*AVAILABLE RECORDS*:
..............................
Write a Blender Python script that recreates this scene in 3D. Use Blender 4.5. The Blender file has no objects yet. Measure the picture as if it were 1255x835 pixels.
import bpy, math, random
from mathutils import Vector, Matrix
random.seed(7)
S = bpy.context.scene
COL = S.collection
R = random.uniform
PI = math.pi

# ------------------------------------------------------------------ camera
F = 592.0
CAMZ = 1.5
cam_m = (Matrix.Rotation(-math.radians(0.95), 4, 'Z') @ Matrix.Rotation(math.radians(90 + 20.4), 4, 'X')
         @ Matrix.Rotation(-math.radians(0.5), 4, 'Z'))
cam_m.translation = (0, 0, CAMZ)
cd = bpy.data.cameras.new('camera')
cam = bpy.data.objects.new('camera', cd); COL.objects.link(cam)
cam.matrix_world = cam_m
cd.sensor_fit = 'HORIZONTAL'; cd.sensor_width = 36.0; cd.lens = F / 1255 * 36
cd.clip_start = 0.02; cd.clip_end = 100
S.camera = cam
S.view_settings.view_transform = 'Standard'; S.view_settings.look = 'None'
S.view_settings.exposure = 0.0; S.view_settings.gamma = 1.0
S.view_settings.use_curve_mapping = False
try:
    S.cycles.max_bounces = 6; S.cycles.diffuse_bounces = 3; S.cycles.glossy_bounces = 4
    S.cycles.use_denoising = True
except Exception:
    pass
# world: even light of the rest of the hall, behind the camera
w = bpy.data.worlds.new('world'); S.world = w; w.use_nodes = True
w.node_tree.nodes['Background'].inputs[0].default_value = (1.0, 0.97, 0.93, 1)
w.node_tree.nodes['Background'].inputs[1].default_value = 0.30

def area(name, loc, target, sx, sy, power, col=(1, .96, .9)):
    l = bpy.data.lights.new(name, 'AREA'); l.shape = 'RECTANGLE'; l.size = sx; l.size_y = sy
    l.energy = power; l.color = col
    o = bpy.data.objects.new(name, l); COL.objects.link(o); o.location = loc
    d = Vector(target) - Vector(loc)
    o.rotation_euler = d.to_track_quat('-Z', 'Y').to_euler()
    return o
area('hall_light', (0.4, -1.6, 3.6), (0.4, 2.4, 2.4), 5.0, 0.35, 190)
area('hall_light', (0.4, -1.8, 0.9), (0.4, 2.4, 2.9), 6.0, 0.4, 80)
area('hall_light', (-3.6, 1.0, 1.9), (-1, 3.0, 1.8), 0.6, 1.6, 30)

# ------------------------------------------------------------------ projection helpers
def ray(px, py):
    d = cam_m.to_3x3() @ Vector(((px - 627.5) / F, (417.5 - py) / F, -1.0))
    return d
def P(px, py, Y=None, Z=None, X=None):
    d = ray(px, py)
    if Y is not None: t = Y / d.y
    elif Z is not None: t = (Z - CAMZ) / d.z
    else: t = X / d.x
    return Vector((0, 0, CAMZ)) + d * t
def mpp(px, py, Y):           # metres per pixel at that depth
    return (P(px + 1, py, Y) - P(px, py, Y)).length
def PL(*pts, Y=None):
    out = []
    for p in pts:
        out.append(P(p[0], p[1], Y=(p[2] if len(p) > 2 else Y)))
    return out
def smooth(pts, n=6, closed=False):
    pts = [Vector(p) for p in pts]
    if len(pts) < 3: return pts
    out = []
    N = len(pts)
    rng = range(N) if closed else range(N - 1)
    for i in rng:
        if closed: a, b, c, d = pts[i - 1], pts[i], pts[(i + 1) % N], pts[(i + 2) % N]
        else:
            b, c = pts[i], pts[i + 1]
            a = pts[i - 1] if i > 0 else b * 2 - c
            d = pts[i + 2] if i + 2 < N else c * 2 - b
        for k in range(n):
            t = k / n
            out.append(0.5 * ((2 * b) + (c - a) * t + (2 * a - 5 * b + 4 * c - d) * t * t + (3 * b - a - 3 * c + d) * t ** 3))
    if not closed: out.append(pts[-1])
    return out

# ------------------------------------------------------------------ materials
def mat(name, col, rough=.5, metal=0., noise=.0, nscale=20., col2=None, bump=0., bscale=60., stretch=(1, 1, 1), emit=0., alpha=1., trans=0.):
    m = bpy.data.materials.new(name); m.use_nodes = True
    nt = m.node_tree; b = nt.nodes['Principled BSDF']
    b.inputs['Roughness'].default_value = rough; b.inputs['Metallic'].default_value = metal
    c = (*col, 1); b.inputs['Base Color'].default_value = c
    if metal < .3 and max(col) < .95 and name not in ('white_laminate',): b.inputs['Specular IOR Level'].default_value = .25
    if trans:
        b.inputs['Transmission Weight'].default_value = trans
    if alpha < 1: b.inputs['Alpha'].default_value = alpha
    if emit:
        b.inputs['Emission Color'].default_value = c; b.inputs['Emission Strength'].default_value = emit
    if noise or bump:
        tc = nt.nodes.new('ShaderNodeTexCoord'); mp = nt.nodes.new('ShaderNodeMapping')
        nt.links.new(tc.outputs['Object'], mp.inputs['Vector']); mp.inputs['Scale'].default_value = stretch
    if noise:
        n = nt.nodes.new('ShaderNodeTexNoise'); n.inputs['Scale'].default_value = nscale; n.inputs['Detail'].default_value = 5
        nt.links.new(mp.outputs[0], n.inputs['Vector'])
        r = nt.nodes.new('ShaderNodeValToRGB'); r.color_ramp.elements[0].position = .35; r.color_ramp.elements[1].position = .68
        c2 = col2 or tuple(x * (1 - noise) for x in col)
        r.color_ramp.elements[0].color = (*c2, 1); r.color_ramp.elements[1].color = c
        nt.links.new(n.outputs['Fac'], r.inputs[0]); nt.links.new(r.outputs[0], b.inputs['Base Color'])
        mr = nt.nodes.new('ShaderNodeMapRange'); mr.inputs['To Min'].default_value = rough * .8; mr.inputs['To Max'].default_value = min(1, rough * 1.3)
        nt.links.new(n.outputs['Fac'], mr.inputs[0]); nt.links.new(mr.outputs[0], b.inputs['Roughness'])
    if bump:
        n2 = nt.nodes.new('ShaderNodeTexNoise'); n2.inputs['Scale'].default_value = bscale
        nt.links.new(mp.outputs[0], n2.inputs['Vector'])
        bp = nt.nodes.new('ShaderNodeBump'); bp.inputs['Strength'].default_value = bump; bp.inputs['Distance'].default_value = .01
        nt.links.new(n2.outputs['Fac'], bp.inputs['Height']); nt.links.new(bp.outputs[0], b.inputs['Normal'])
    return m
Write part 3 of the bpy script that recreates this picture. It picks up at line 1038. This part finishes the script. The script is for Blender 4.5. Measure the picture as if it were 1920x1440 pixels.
..............................
*EXERCISE DIRECTIONS*: Transcribe every record above exactly as it appears.

*TASK SOLUTION*:
Write a Blender Python script that recreates this scene in 3D. Use Blender 4.5. The Blender file has no objects yet. Measure the picture as if it were 1255x835 pixels.
import bpy, math, random
from mathutils import Vector, Matrix
random.seed(7)
S = bpy.context.scene
COL = S.collection
R = random.uniform
PI = math.pi

# ------------------------------------------------------------------ camera
F = 592.0
CAMZ = 1.5
cam_m = (Matrix.Rotation(-math.radians(0.95), 4, 'Z') @ Matrix.Rotation(math.radians(90 + 20.4), 4, 'X')
         @ Matrix.Rotation(-math.radians(0.5), 4, 'Z'))
cam_m.translation = (0, 0, CAMZ)
cd = bpy.data.cameras.new('camera')
cam = bpy.data.objects.new('camera', cd); COL.objects.link(cam)
cam.matrix_world = cam_m
cd.sensor_fit = 'HORIZONTAL'; cd.sensor_width = 36.0; cd.lens = F / 1255 * 36
cd.clip_start = 0.02; cd.clip_end = 100
S.camera = cam
S.view_settings.view_transform = 'Standard'; S.view_settings.look = 'None'
S.view_settings.exposure = 0.0; S.view_settings.gamma = 1.0
S.view_settings.use_curve_mapping = False
try:
    S.cycles.max_bounces = 6; S.cycles.diffuse_bounces = 3; S.cycles.glossy_bounces = 4
    S.cycles.use_denoising = True
except Exception:
    pass
# world: even light of the rest of the hall, behind the camera
w = bpy.data.worlds.new('world'); S.world = w; w.use_nodes = True
w.node_tree.nodes['Background'].inputs[0].default_value = (1.0, 0.97, 0.93, 1)
w.node_tree.nodes['Background'].inputs[1].default_value = 0.30

def area(name, loc, target, sx, sy, power, col=(1, .96, .9)):
    l = bpy.data.lights.new(name, 'AREA'); l.shape = 'RECTANGLE'; l.size = sx; l.size_y = sy
    l.energy = power; l.color = col
    o = bpy.data.objects.new(name, l); COL.objects.link(o); o.location = loc
    d = Vector(target) - Vector(loc)
    o.rotation_euler = d.to_track_quat('-Z', 'Y').to_euler()
    return o
area('hall_light', (0.4, -1.6, 3.6), (0.4, 2.4, 2.4), 5.0, 0.35, 190)
area('hall_light', (0.4, -1.8, 0.9), (0.4, 2.4, 2.9), 6.0, 0.4, 80)
area('hall_light', (-3.6, 1.0, 1.9), (-1, 3.0, 1.8), 0.6, 1.6, 30)

# ------------------------------------------------------------------ projection helpers
def ray(px, py):
    d = cam_m.to_3x3() @ Vector(((px - 627.5) / F, (417.5 - py) / F, -1.0))
    return d
def P(px, py, Y=None, Z=None, X=None):
    d = ray(px, py)
    if Y is not None: t = Y / d.y
    elif Z is not None: t = (Z - CAMZ) / d.z
    else: t = X / d.x
    return Vector((0, 0, CAMZ)) + d * t
def mpp(px, py, Y):           # metres per pixel at that depth
    return (P(px + 1, py, Y) - P(px, py, Y)).length
def PL(*pts, Y=None):
    out = []
    for p in pts:
        out.append(P(p[0], p[1], Y=(p[2] if len(p) > 2 else Y)))
    return out
def smooth(pts, n=6, closed=False):
    pts = [Vector(p) for p in pts]
    if len(pts) < 3: return pts
    out = []
    N = len(pts)
    rng = range(N) if closed else range(N - 1)
    for i in rng:
        if closed: a, b, c, d = pts[i - 1], pts[i], pts[(i + 1) % N], pts[(i + 2) % N]
        else:
            b, c = pts[i], pts[i + 1]
            a = pts[i - 1] if i > 0 else b * 2 - c
            d = pts[i + 2] if i + 2 < N else c * 2 - b
        for k in range(n):
            t = k / n
            out.append(0.5 * ((2 * b) + (c - a) * t + (2 * a - 5 * b + 4 * c - d) * t * t + (3 * b - a - 3 * c + d) * t ** 3))
    if not closed: out.append(pts[-1])
    return out

# ------------------------------------------------------------------ materials
def mat(name, col, rough=.5, metal=0., noise=.0, nscale=20., col2=None, bump=0., bscale=60., stretch=(1, 1, 1), emit=0., alpha=1., trans=0.):
    m = bpy.data.materials.new(name); m.use_nodes = True
    nt = m.node_tree; b = nt.nodes['Principled BSDF']
    b.inputs['Roughness'].default_value = rough; b.inputs['Metallic'].default_value = metal
    c = (*col, 1); b.inputs['Base Color'].default_value = c
    if metal < .3 and max(col) < .95 and name not in ('white_laminate',): b.inputs['Specular IOR Level'].default_value = .25
    if trans:
        b.inputs['Transmission Weight'].default_value = trans
    if alpha < 1: b.inputs['Alpha'].default_value = alpha
    if emit:
        b.inputs['Emission Color'].default_value = c; b.inputs['Emission Strength'].default_value = emit
    if noise or bump:
        tc = nt.nodes.new('ShaderNodeTexCoord'); mp = nt.nodes.new('ShaderNodeMapping')
        nt.links.new(tc.outputs['Object'], mp.inputs['Vector']); mp.inputs['Scale'].default_value = stretch
    if noise:
        n = nt.nodes.new('ShaderNodeTexNoise'); n.inputs['Scale'].default_value = nscale; n.inputs['Detail'].default_value = 5
        nt.links.new(mp.outputs[0], n.inputs['Vector'])
        r = nt.nodes.new('ShaderNodeValToRGB'); r.color_ramp.elements[0].position = .35; r.color_ramp.elements[1].position = .68
        c2 = col2 or tuple(x * (1 - noise) for x in col)
        r.color_ramp.elements[0].color = (*c2, 1); r.color_ramp.elements[1].color = c
        nt.links.new(n.outputs['Fac'], r.inputs[0]); nt.links.new(r.outputs[0], b.inputs['Base Color'])
        mr = nt.nodes.new('ShaderNodeMapRange'); mr.inputs['To Min'].default_value = rough * .8; mr.inputs['To Max'].default_value = min(1, rough * 1.3)
        nt.links.new(n.outputs['Fac'], mr.inputs[0]); nt.links.new(mr.outputs[0], b.inputs['Roughness'])
    if bump:
        n2 = nt.nodes.new('ShaderNodeTexNoise'); n2.inputs['Scale'].default_value = bscale
        nt.links.new(mp.outputs[0], n2.inputs['Vector'])
        bp = nt.nodes.new('ShaderNodeBump'); bp.inputs['Strength'].default_value = bump; bp.inputs['Distance'].default_value = .01
        nt.links.new(n2.outputs['Fac'], bp.inputs['Height']); nt.links.new(bp.outputs[0], b.inputs['Normal'])
    return m
Write part 3 of the bpy script that recreates this picture. It picks up at line 1038. This part finishes the script. The script is for Blender 4.5. Measure the picture as if it were 1920x1440 pixels.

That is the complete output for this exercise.